Few details are known about the life …
Years: 99 - 99
Few details are known about the life of Clement, said to have been an early bishop of Rome.
According to Tertullian, Clement was consecrated by Saint Peter, and he is known to have been a leading member of the church in Rome in the late first century.
Early church lists place him as the second or third bishop of Rome after Saint Peter.
The Liber Pontificalis presents a list that makes Pope Linus the second in the line of bishops of Rome, with Peter as first; but at the same time it states that Peter ordained two bishops, Linus and Pope Cletus, for the priestly service of the community, devoting himself instead to prayer and preaching, and that it was to Clement that he entrusted the Church as a whole, appointing him as his successor.
Tertullian too makes Clement the immediate successor of Peter.
And while in one of his works Jerome gives Clement as "the fourth bishop of Rome after Peter" (not in the sense of fourth successor of Peter, but fourth in a series that included Peter), he adds that "most of the Latins think that Clement was second after the apostle".
Clement is put after Linus and Cletus/Anacletus in the earliest account from around 180, that of Irenaeus, who is followed by Eusebius of Caesarea.
The meaning of these early reports is unclear, given the lack of evidence for monarchical episcopacy in Rome at so early a date.
Clement's only genuine extant writing is his letter to the church at Corinth (1 Clement), in response to a dispute in which certain presbyters of the Corinthian church had been deposed.
He asserted the authority of the presbyters as rulers of the church, on the grounds that the Apostles had appointed such.
It was read in church, along with other epistles, some of which later became Christian canon; and is one of the oldest extant Christian documents outside the New Testament.
This important work is the first to affirm the apostolic authority of the clergy.
A second epistle, 2 Clement, was attributed to Clement although recent scholarship suggests it to be a homily by another author.
In the case of the first epistle the scholarly consensus is overwhelmingly in favor of its authenticity, whereas by contrast it is widely accepted that the second epistle is not to be attributed to Clement.
Many scholars believe 1 Clement was written around the same time as the Book of Revelation, around 95-97 CE.
Neither 1 nor 2 Clement is accepted in the canonical New Testament, but they are part of the Apostolic Fathers collection.
The First Epistle of Clement, (literally, Clement to Corinth; Greek, Klēmentos pros Korinthious) is a letter addressed to the Christians in the city of Corinth.
Dating from the late first or early second century, the letter ranks with the anonymous Didache as one of the earliest—if not the earliest—of extant Christian documents outside the canonical New Testament.

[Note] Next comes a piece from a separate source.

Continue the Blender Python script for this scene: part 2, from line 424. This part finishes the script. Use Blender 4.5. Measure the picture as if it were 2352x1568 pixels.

The First Epistle does not contain Clement's name, instead being addressed by "the Church of God which sojourneth in Rome to the Church of God which sojourneth in Corinth."
The traditional date for Clement's epistle, which has been elicited by the Epistle to the Hebrews' call for leadership from the church in Rome and is permeated with the earlier letter's influence, is at the end of the reign of Domitian, or c. 96 CE, by taking the phrase "sudden and repeated misfortunes and hindrances which have befallen us" for a reference to persecutions under Domitian.
An indication of the date comes from the fact that the church at Rome is called "ancient" and that the presbyters installed by the apostles have died (44:2), and a second ecclesiastical generation has also passed on (44:3).
The letter was occasioned by a dispute in Corinth, which had led to the removal from office of several presbyters.
Since none of the presbyters were charged with moral offenses, Clement charged that their removal was high-handed and unjustifiable.
The letter is extremely lengthy—it is twice as long as the Epistle to the Hebrews—and includes several references, as Scripture, to the Old Testament, of which the author demonstrates a knowledge.
The letter reveals contemporary church organization, belief, and practice and demonstrates the author’s familiarity with Greek Stoic philosophy and mythology.